Economic libertarians would like to factor out the government but at this point I think political and inflation risk--alongside systemic risk caused by the unregulated rise of shadow banking and derivatives--means our money serves not the interest of a long-term stable economy and middle class but rather to beef up short-term market profits and performance. Then there will be the rising interest payment our government will have to fork over to the banks that own our public debt.

I'd aim for no more than 40% of your liquid assets (not your house) in any one investment class. Usually. Now, I'd have 50%-70% in hard assets: metals or energy, maybe some forms of real estate. A stake of 33% of liquid wealth in the precious metals might be OK, and these should be held physically, ideally in a vault or somewhere safe from government seizure or theft.

Hard data points


Came across an interview of Chris Casey of WindRock Wealth Management by Greg Hunter of USAWatchdog. Link:
http://investmentwatchblog.com/chris-casey-massive-inflation-is-coming-hold-20-30-in-gold-silver-outside-the-banking-system/

My notes:
-Inflation "has to occur based on what the Fed has done over the past 5 or 6 years..."
-Doesn't know date of forthcoming crisis but "position now."
-"Since Aug '08, money supply (M1) has increased by 55% through April of this year and base (M3?) has increased by 260%, that's over tripling the money supply."
While hyperinflation might not show up, inflation will be "sustained and significant."
-Citing Bloomberg, Casey said the Fed buys up to 90% of new Treasuries.

-debunks the "wealth effect"...based on a Keynesian fallacy, called the permanent income hypothesis (Freidman) that savings represents a leakage to the system, a deprivation for the growth of the economy. To these Keynesians, new money needs to keep entering the system, a proposition which actually drains the value of savings by adding more dollars to the system.

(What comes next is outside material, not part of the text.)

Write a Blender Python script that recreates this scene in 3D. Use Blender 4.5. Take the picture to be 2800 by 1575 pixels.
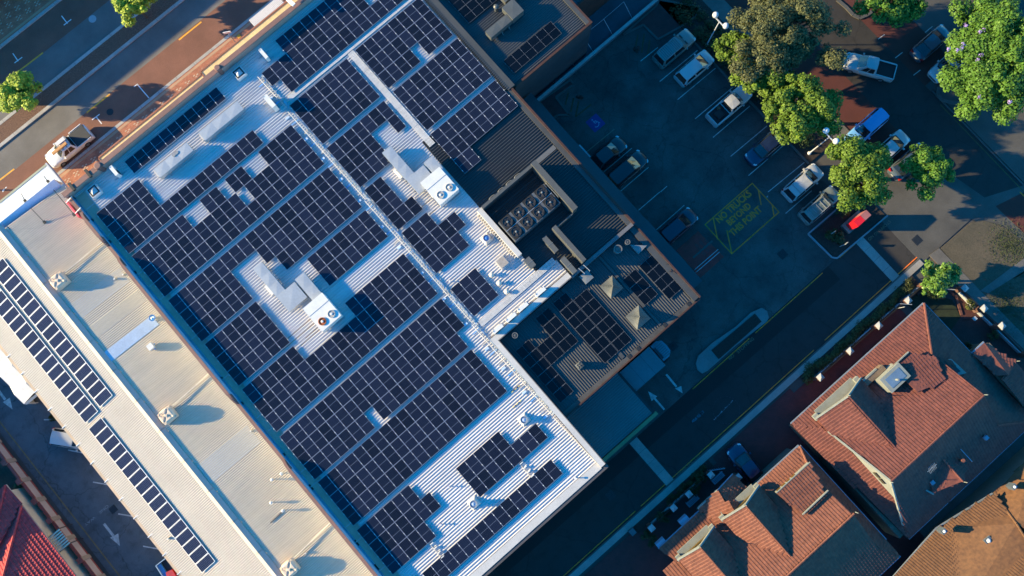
import bpy, math, random
import numpy as np
from mathutils import Vector, Matrix
random.seed(7); rng = np.random.default_rng(7)
for o in list(bpy.data.objects): bpy.data.objects.remove(o)
SC = bpy.context.scene
COL = SC.collection
# ---------------------------------------------------------------- camera (nadir drone view, tipped 7 degrees)
F, NAD, ANG, H = 2177.0, (1424, 1043), 0.7153, 81.2      # focal length in px of 2800, nadir px, heading, height
_n = np.array([NAD[0]-1400, -(NAD[1]-787.5), -F]); _n /= np.linalg.norm(_n)
_z = -_n; _x = np.array([1., 0, 0]) - _z[0]*_z; _x /= np.linalg.norm(_x); _y = np.cross(_z, _x)
ca, sa = math.cos(ANG), math.sin(ANG)
def P(p, z=0.0):
    """surveyed point: photograph pixel of a point known to lie at height z -> ground plan coordinates"""
    d = np.array([p[0]-1400, -(p[1]-787.5), -F]); w = np.array([d@_x, d@_y, d@_z]); w = w/-w[2]*(H-z)
    return Vector((w[0]*ca+w[1]*sa, -w[0]*sa+w[1]*ca, z))
def C(x0, y0, k): return lambda x, y: (x0+x/k, y0+y/k)
T1,T2,T3,T4 = [C(700*i, 0, 2.76) for i in range(4)]
T5,T6,T7,T8 = [C(700*i, 525, 2.76) for i in range(4)]
T9,T10,T11,T12 = [C(700*i, 1050, 2.76) for i in range(4)]
K1=C(260,460,4.391);K2=C(560,300,4.391);K3=C(640,540,4.391);K4=C(960,360,4.391);K5=C(640,0,4.391);K6=C(1000,0,4.391)
K7=C(1000,660,4.391);K8=C(600,800,4.391);K9=C(740,1060,4.391);K10=C(1000,900,4.391);K11=C(900,1245,4.391);K12=C(1220,1100,4.391)
K13=C(300,210,4.391);K14=C(1300,240,4.391);K15=C(1300,440,4.391);K16=C(1340,760,4.391)
Q1=C(0,380,5.367);Q2=C(2250,750,3.5345);Q3=C(1750,1180,3.669);Q4=C(1880,480,6.587);Q5=C(2440,0,5.367);Q6=C(0,900,6.0375);Q7=C(380,1380,7.431);Q8=C(1560,820,3.45)
cd = bpy.data.cameras.new('camera'); cam = bpy.data.objects.new('camera', cd); COL.objects.link(cam)
R = np.array([_x, _y, _z]); Rz = np.array([[ca, sa, 0], [-sa, ca, 0], [0, 0, 1]]); M3 = Rz@R
cam.matrix_world = Matrix.Translation((0, 0, H)) @ Matrix(M3.tolist()).to_4x4()
cd.sensor_width = 36; cd.lens = 36*F/2800; cd.clip_end = 2000; cd.clip_start = 1
SC.camera = cam
# ---------------------------------------------------------------- light
ELEV = 17.0
sx, sy = -ca, sa                     # ground direction towards the low sun (left of the frame)
w = bpy.data.worlds.new('World'); SC.world = w; w.use_nodes = True
nt = w.node_tree; bg = nt.nodes['Background']
sky = nt.nodes.new('ShaderNodeTexSky'); sky.sky_type = 'NISHITA'; sky.sun_disc = False
sky.sun_elevation = math.radians(ELEV); sky.sun_rotation = math.atan2(sx, sy)
sky.air_density = 1.0; sky.dust_density = 0.3; sky.ozone_density = 3.0
hs = nt.nodes.new('ShaderNodeHueSaturation'); hs.inputs['Saturation'].default_value = 1.58
nt.links.new(sky.outputs[0], hs.inputs['Color']); nt.links.new(hs.outputs[0], bg.inputs['Color'])
bg.inputs['Strength'].default_value = 0.15
sd = bpy.data.lights.new('sun', 'SUN'); sd.energy = 5.0; sd.angle = math.radians(0.53); sd.color = (1.0, 0.79, 0.41)
so = bpy.data.objects.new('sun', sd); COL.objects.link(so)
ce, se = math.cos(math.radians(ELEV)), math.sin(math.radians(ELEV))
so.rotation_euler = Vector((sx*ce, sy*ce, se)).to_track_quat('Z', 'Y').to_euler(); so.location = (sx*120, sy*120, 60)
vs = SC.view_settings; vs.view_transform = 'Standard'; vs.look = 'None'; vs.gamma = 1; vs.exposure = 1.58; vs.use_curve_mapping = False
# ---------------------------------------------------------------- materials
MATS = {}
def M(name, c, rough=0.8, var=0.12, scale=0.6, fine=0.08, fscale=9.0, bump=0.0, bscale=30.0, metal=0.0, c2=None, spec=0.5, stretch=None, coat=0, sub=None, crack=0.0):
    if name in MATS: return MATS[name]
    m = bpy.data.materials.new(name); m.use_nodes = True; t = m.node_tree; N = t.nodes; Lk = t.links
    b = N['Principled BSDF']; b.inputs['Roughness'].default_value = rough; b.inputs['Metallic'].default_value = metal
    b.inputs['Specular IOR Level'].default_value = spec
    if coat: b.inputs['Coat Weight'].default_value = coat; b.inputs['Coat Roughness'].default_value = 0.06
    g = N.new('ShaderNodeNewGeometry'); src = g.outputs['Position']
    if stretch:
        mp = N.new('ShaderNodeMapping'); mp.inputs['Scale'].default_value = stretch; Lk.new(src, mp.inputs[0]); src = mp.outputs[0]
    n1 = N.new('ShaderNodeTexNoise'); n1.inputs['Scale'].default_value = scale; n1.inputs['Detail'].default_value = 5; n1.inputs['Roughness'].default_value = 0.62
    n2 = N.new('ShaderNodeTexNoise'); n2.inputs['Scale'].default_value = fscale; n2.inputs['Detail'].default_value = 3
    Lk.new(src, n1.inputs['Vector']); Lk.new(src, n2.inputs['Vector'])
    r = N.new('ShaderNodeValToRGB'); e = r.color_ramp.elements; e[0].position = 0.32; e[1].position = 0.68
    a = c2 if c2 else tuple(v*(1-var) for v in c); z = c if c2 else tuple(min(1, v*(1+var)) for v in c)
    e[0].color = (*a, 1); e[1].color = (*z, 1); Lk.new(n1.outputs['Fac'], r.inputs['Fac'])
    mr = N.new('ShaderNodeMapRange'); mr.inputs['From Min'].default_value = 0.3; mr.inputs['From Max'].default_value = 0.7
    mr.inputs['To Min'].default_value = 1-fine; mr.inputs['To Max'].default_value = 1+fine; Lk.new(n2.outputs['Fac'], mr.inputs['Value'])
    mx = N.new('ShaderNodeVectorMath'); mx.operation = 'SCALE'; Lk.new(r.outputs[0], mx.inputs[0]); Lk.new(mr.outputs[0], mx.inputs['Scale'])
    outc = mx.outputs[0]
    if crack:
        vo = N.new('ShaderNodeTexVoronoi'); vo.feature = 'DISTANCE_TO_EDGE'; vo.inputs['Scale'].default_value = crack; wn = N.new('ShaderNodeVectorMath'); wn.operation = 'ADD'
        n3 = N.new('ShaderNodeTexNoise'); n3.inputs['Scale'].default_value = 1.3; n3.inputs['Detail'].default_value = 4; Lk.new(src, n3.inputs['Vector']); Lk.new(src, wn.inputs[0]); Lk.new(n3.outputs['Color'], wn.inputs[1]); Lk.new(wn.outputs[0], vo.inputs['Vector'])
        m1 = N.new('ShaderNodeMapRange'); m1.inputs['From Max'].default_value = 0.012; m1.inputs['To Min'].default_value = 0.55; m1.inputs['To Max'].default_value = 1.0; Lk.new(vo.outputs['Distance'], m1.inputs['Value'])
        n4 = N.new('ShaderNodeTexNoise'); n4.inputs['Scale'].default_value = 0.9; n4.inputs['Detail'].default_value = 6; n4.inputs['Roughness'].default_value = 0.7; Lk.new(src, n4.inputs['Vector'])
        m2 = N.new('ShaderNodeMapRange'); m2.inputs['From Min'].default_value = 0.36; m2.inputs['From Max'].default_value = 0.5; m2.inputs['To Min'].default_value = 0.72; m2.inputs['To Max'].default_value = 1.0; Lk.new(n4.outputs['Fac'], m2.inputs['Value'])
        mm = N.new('ShaderNodeMath'); mm.operation = 'MULTIPLY'; Lk.new(m1.outputs[0], mm.inputs[0]); Lk.new(m2.outputs[0], mm.inputs[1])
        mc = N.new('ShaderNodeVectorMath'); mc.operation = 'SCALE'; Lk.new(outc, mc.inputs[0]); Lk.new(mm.outputs[0], mc.inputs['Scale']); outc = mc.outputs[0]
    Lk.new(outc, b.inputs['Base Color'])
    if bump:
        nb = N.new('ShaderNodeTexNoise'); nb.inputs['Scale'].default_value = bscale; nb.inputs['Detail'].default_value = 2; Lk.new(src, nb.inputs['Vector'])
        bp = N.new('ShaderNodeBump'); bp.inputs['Strength'].default_value = bump; bp.inputs['Distance'].default_value = 0.02
        Lk.new(nb.outputs['Fac'], bp.inputs['Height']); Lk.new(bp.outputs[0], b.inputs['Normal'])
    MATS[name] = m; return m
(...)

To Casey, Austrian economics are only proper view, explaining when the value of money is a constant, that growth rewards good capital investments and that recession eliminates investments made poorly.

Essentially the Austrian school sees unrestrained growth of the money supply--based largely on expansion of empire and war spending--as the real threat to the economy. Rising interest rates typical of a wartime or loose monetary environment end up reducing economic growth, as private borrowers are forced to compete with government debt ("crowding out") as its yields rise.

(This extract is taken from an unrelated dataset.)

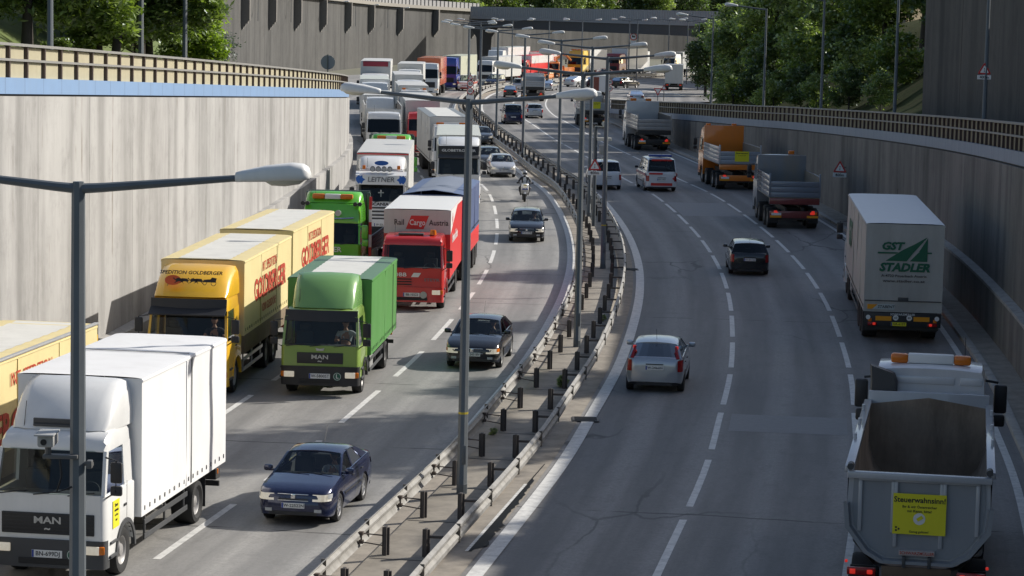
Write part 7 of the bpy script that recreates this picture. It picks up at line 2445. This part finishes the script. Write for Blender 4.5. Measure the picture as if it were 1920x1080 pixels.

Therefore there is no shortcut. Quantitative Easing can only reduce the economy as new debt is added to the system, reducing real rates of return. Government meddling in the form of currency and debt interventions like QE benefit not the general economy, and provide only superficial stability and wealth effects while sacrificing growth based on a devaluing currency.

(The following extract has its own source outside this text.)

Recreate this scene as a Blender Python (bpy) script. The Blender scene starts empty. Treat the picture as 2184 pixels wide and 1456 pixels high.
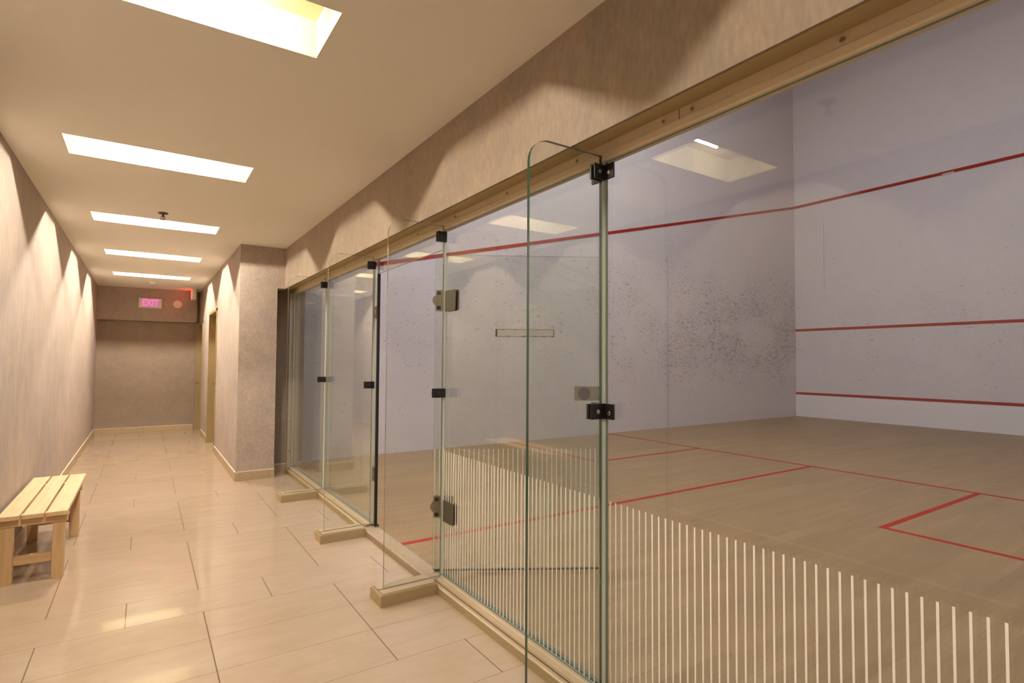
import bpy, bmesh, math, random
from mathutils import Vector, Matrix
random.seed(7)
S = bpy.context.scene
COL = S.collection
R = math.radians

# ------------------------------------------------------------------ camera, world, exposure
cd = bpy.data.cameras.new('camera'); cam = bpy.data.objects.new('camera', cd); COL.objects.link(cam)
cd.sensor_width = 36.0; cd.lens = 1174.676 / 2184 * 36.0; cd.clip_start = .02; cd.clip_end = 60
YAW, PITCH, ROLL = .5879, .0354, .0060
f = Vector((math.sin(YAW)*math.cos(PITCH), math.cos(YAW)*math.cos(PITCH), math.sin(PITCH)))
r = Vector((math.cos(YAW), -math.sin(YAW), 0)); u = r.cross(f)
r2 = r*math.cos(ROLL) + u*math.sin(ROLL); u2 = -r*math.sin(ROLL) + u*math.cos(ROLL)
m = Matrix((r2, u2, -f)).transposed().to_4x4(); m.translation = Vector((-1.5028, -7.7664, 1.2892))
cam.matrix_world = m
S.camera = cam
w = bpy.data.worlds.new('world'); S.world = w; w.use_nodes = True
w.node_tree.nodes['Background'].inputs[0].default_value = (.9, .85, .8, 1)
w.node_tree.nodes['Background'].inputs[1].default_value = .1
S.view_settings.view_transform = 'Standard'; S.view_settings.look = 'None'
S.view_settings.gamma = 1; S.view_settings.exposure = 0.12
try: S.view_settings.use_curve_mapping = False
except Exception: pass
S.cycles.max_bounces = 14; S.cycles.diffuse_bounces = 8; S.cycles.glossy_bounces = 6
S.cycles.transmission_bounces = 8; S.cycles.transparent_max_bounces = 40
S.cycles.sample_clamp_indirect = 6; S.cycles.caustics_reflective = False; S.cycles.caustics_refractive = False
LAMP_W = 2450.0        # emission strength of the small lamp in each ceiling recess
COURT_W = 22.0        # emission strength of the panels on the court ceiling

# ------------------------------------------------------------------ room numbers (metres)
XL, ZC, Z0 = -2.217, 2.574, -.0464      # corridor left wall, ceiling, floor
XH, ZH = -.170, 2.108                   # wallpapered face above the glass
XC, YC = -.642, -1.019                  # right wall of the corridor further on
YB, ZB, YE = 4.284, 1.982, 4.365         # bulkhead and end wall
YBACK = -11.0
XF, YW, YR, ZT = 11.716, -.427, -7.79, 10.6   # court: front wall, side walls, ceiling
F1, F2, F3, F4 = -6.1635, -4.7865, -3.561, -2.174
DF, ZF, RF = .367, 2.102, .09

# ------------------------------------------------------------------ materials
def mat(name):
    mt = bpy.data.materials.new(name); mt.use_nodes = True; nt = mt.node_tree
    for n in list(nt.nodes): nt.nodes.remove(n)
    out = nt.nodes.new('ShaderNodeOutputMaterial')
    return mt, nt, out
class G:
    def __init__(s, nt): s.nt = nt
    def n(s, t, **k):
        nd = s.nt.nodes.new('ShaderNode' + t)
        for a, v in k.items(): setattr(nd, a, v)
        return nd
    def l(s, a, b): s.nt.links.new(a, b)
    def sv(s, sock, v):
        if hasattr(v, 'is_output') or isinstance(v, bpy.types.NodeSocket): s.l(v, sock)
        else: sock.default_value = v
    def math(s, op, a, b=0.0, c=None, clamp=False):
        nd = s.n('Math', operation=op, use_clamp=clamp); s.sv(nd.inputs[0], a); s.sv(nd.inputs[1], b)
        if c is not None: s.sv(nd.inputs[2], c)
        return nd.outputs[0]
    def pos(s): return s.n('NewGeometry').outputs['Position']
    def map(s, vec, scale=(1,1,1), rot=(0,0,0), loc=(0,0,0)):
        nd = s.n('Mapping'); s.l(vec, nd.inputs[0]); nd.inputs[1].default_value = loc; nd.inputs[2].default_value = rot; nd.inputs[3].default_value = scale
        return nd.outputs[0]
    def noise(s, vec, sc, det=4, rough=.5, dist=0):
        nd = s.n('TexNoise'); s.l(vec, nd.inputs['Vector']); nd.inputs['Scale'].default_value = sc
        nd.inputs['Detail'].default_value = det; nd.inputs['Roughness'].default_value = rough; nd.inputs['Distortion'].default_value = dist
        return nd.outputs[0]
    def ramp(s, fac, a, b, c0=(0,0,0,1), c1=(1,1,1,1)):
        nd = s.n('ValToRGB'); s.sv(nd.inputs[0], fac); e = nd.color_ramp.elements
        e[0].position = a; e[1].position = b; e[0].color = c0; e[1].color = c1
        return nd.outputs[0]
    def rng(s, v, a, b):
        nd = s.n('MapRange'); s.sv(nd.inputs[0], v); nd.inputs[1].default_value = a; nd.inputs[2].default_value = b; return nd.outputs[0]
    def mix(s, fac, a, b, mode='MIX'):
        nd = s.n('Mix', data_type='RGBA', blend_type=mode); s.sv(nd.inputs[0], fac)
        s.sv(nd.inputs[6], a); s.sv(nd.inputs[7], b); return nd.outputs[2]
    def bsdf(s, base, rough=.5, metal=0, spec=.5, normal=None, **k):
        nd = s.n('BsdfPrincipled'); s.sv(nd.inputs['Base Color'], base); s.sv(nd.inputs['Roughness'], rough)
        s.sv(nd.inputs['Metallic'], metal); nd.inputs['Specular IOR Level'].default_value = spec
        if normal is not None: s.l(normal, nd.inputs['Normal'])
        for a, v in k.items(): s.sv(nd.inputs[a], v)
        return nd.outputs[0]
    def bump(s, h, strength, dist=.01, normal=None):
        nd = s.n('Bump'); nd.inputs['Strength'].default_value = strength; nd.inputs['Distance'].default_value = dist; s.l(h, nd.inputs['Height'])
        if normal is not None: s.l(normal, nd.inputs['Normal'])
        return nd.outputs[0]
def C(r_, g_, b_): return (r_, g_, b_, 1)
def sc(c, k): return (c[0]*k, c[1]*k, c[2]*k, 1)

def simple(name, col, rough=.5, metal=0, spec=.5, noise=0, nscale=20, bump=0):
    mt, nt, out = mat(name); g = G(nt); p = g.pos(); base = col; nm = None
    if noise:
        nz = g.noise(p, nscale, 5, .6); base = g.mix(nz, sc(col, 1-noise), sc(col, 1+noise))
        if bump: nm = g.bump(nz, bump, .004)
    g.l(g.bsdf(base, rough, metal, spec, nm), out.inputs[0]); return mt

def wallpaper(name, col, streak):
    mt, nt, out = mat(name); g = G(nt); p = g.pos()
    fib = g.noise(g.map(p, (1, 1, (.55, .10, .35)[streak])), 75 if streak == 1 else 60, 4, .62)
    mot = g.noise(g.map(p, (1, 1, (1, .55, .6)[streak])), (6.0, 6.0, 8.0)[streak], 6, .65, .6)
    big = g.noise(p, 1.3, 3, .5)
    c = g.mix(g.ramp(fib, .33, .68), sc(col, .90), sc(col, 1.10))
    c = g.mix(g.ramp(mot, .32, .70), g.mix(1.0, c, C(.86, .88, .93), 'MULTIPLY'), g.mix(1.0, c, C(1.08, 1.05, 1.0), 'MULTIPLY'))
    c = g.mix(g.ramp(big, .3, .7), g.mix(1.0, c, C(.95, .96, .98), 'MULTIPLY'), c)
    g.l(g.bsdf(c, .72, 0, .25, g.bump(fib, .18, .003)), out.inputs[0]); return mt

def tile_floor():
    mt, nt, out = mat('porcelain_tile'); g = G(nt); p = g.pos()
    sp = g.n('SeparateXYZ'); g.l(p, sp.inputs[0]); x, y = sp.outputs[0], sp.outputs[1]
    RH, TL = .3358, .681
    row = g.math('DIVIDE', g.math('ADD', y, .030 + 40*RH), RH)      # row index; every 4th row is shifted by half a tile
    ri = g.math('FLOOR', row); rf = g.math('FRACT', row)
    odd = g.math('COMPARE', g.math('MODULO', ri, 4.0), 3.0, .4)
    xs = g.math('DIVIDE', g.math('ADD', g.math('ADD', x, .530 + 20*TL), g.math('MULTIPLY', odd, .5*TL)), TL)
    ci = g.math('FLOOR', xs); cf = g.math('FRACT', xs)
    def edge(fr, size, half):
        d = g.math('MULTIPLY', g.math('MINIMUM', fr, g.math('SUBTRACT', 1.0, fr)), size)
        return g.math('LESS_THAN', d, half)
    gr = g.math('MAXIMUM', g.math('MULTIPLY', edge(rf, RH, .0017), .85), edge(cf, TL, .0026))
    cid = g.n('CombineXYZ'); g.l(ri, cid.inputs[0]); g.l(ci, cid.inputs[1])
    wn = g.n('TexWhiteNoise'); g.l(cid.outputs[0], wn.inputs[0])
    st = g.noise(g.map(p, (1, 3.2, 1)), 3.0, 6, .62, .8)
    fi = g.noise(g.map(p, (1, 2.0, 1)), 26, 5, .6)
    c = g.mix(g.ramp(st, .34, .68), C(.385, .292, .212), C(.42, .325, .243))
    c = g.mix(g.ramp(fi, .3, .7), g.mix(1.0, c, C(.96, .955, .95), 'MULTIPLY'), c)
    c = g.mix(g.math('MULTIPLY', wn.outputs[0], .14), c, C(.35, .26, .185))
    c = g.mix(gr, c, C(.12, .075, .045))
    # each tile lies a hair out of level
    off = g.n('VectorMath', operation='SUBTRACT'); g.l(wn.outputs[1], off.inputs[0]); off.inputs[1].default_value = (.5, .5, .5)
    s2 = g.n('VectorMath', operation='SCALE'); g.l(off.outputs[0], s2.inputs[0]); s2.inputs[3].default_value = .010
    ad = g.n('VectorMath', operation='ADD'); g.l(s2.outputs[0], ad.inputs[0]); g.l(g.n('NewGeometry').outputs['Normal'], ad.inputs[1])
    no = g.n('VectorMath', operation='NORMALIZE'); g.l(ad.outputs[0], no.inputs[0])
    rg = g.math('ADD', g.math('MULTIPLY', st, .12), .16)
    rg = g.math('MAXIMUM', rg, g.math('MULTIPLY', gr, .8))
    g.l(g.bsdf(c, rg, 0, .45, no.outputs[0], **{'Coat Weight': .35, 'Coat Roughness': .035}), out.inputs[0]); return mt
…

The ability to tax is also an issue in an inflationary economy, and could provide some political support to policies like QE as tax revenues rise with inflation. Right now the US is seeing good growth in federal tax receipts, and is thus less likely to want an end to monetary growth.

Political motives favor inflation over deflation. It's far easier to say things are growing and getting better than to accept the wholesale auctioning off of our future and our children's future. The debt we've create can't be repaid except by inflating the currency, thereby debasing saving.

I know it's Machiavellian to assume the worst motives and outcomes based purely on the propensity of our species to lie, cheat, and steal. I also know that the people will be the last to grasp these truths.

Who wants to wants to believe that greed and self-interest govern our society? That's not the America we knew growing up, but most would rather live in denial of the fact that our way of life has been usurped. For that reason, denial can only end when enough people realize what has happened to the value of their money, and for them it will be too late.


///

1 Comments:

  • At 4:11 PM, Blogger jbpeebles said…

    Add on to my post consists of some good articles worth reviewing, as they validate and update many of the reasons for concern we should now have with the direction of our nation and growing risks that the economy faces.

    Here's one article. And here's another.

    Found some good points raised in an article by Wolf Richter at investmentwatchblog.

    That article linked to an article by David Stockman at Testosterone Pit, which explains how mortgage REIT companies are able to borrow for virtually nothing, then invest in government-subsidized mortgage debt. Not content to stop there, these REIT companies have been issuing debt to investors on Main Steet, incurring large losses as their stock prices fell.

    The rise of these companies can be attributed to a culture of greed on Wall Street.

    Stockman writes:
    "At every step, fees are extracted by Wall Street – a veritable bonanza. This is where the Fed’s money went. Instead of jobs, it created asset bubbles, risks, and fees."

    We saw similar behavior with CDS (Collateral Default Swaps) that promised to pay off creditors in the event of a default. These were sold by mortgage-bundlers alongside the underlying debt, like a rider that offered to pay off if the underlying debtors couldn't or wouldn't.

    In what could be described as a huge increase in systemic risk, if one debtor couldn't pay, it would precipitate cascading failures throughout the system, which would in turn be accelerated by the inability of the issuing entities to cover the CDS obligations. One bank going down could destroy the entire market, so went the argument calling for intervention.

    Incestuous, the Wall Street TBTF banks "insured" each other's mortgage-backed securities and debt products with CDSs. This earned huge commissions on CDSs that would certainly fail if any one bank were to fail, leading Warren Buffet to call CDSs "insurance fraud."

    These entities have sprung from an unregulated casino still operating on Wall Street despite the very obvious risks of over leveraging.

    Stockman concludes:
    "The necessary consequence of any “wealth effect” – the Fed’s stated policy goal – is capital destruction."

    Stockman has been pursuing the great injustice that the crony capitalist system has become. He continues to provide a stream of evidence that supports the advent of a new crisis, one eerily similar to the last for essentially the same reasons--a debt bubble generated by over-leverage, unregulated derivatives and shadow banking.

    The system could collapse tomorrow but hasn't--some would say won't--because the Fed is ready to generate infinite amounts of capital to collateralize banks. These reckless, unaccountable TBTF banks are actually unable to meet their debt obligations if they were forced to and are thereby insolvent.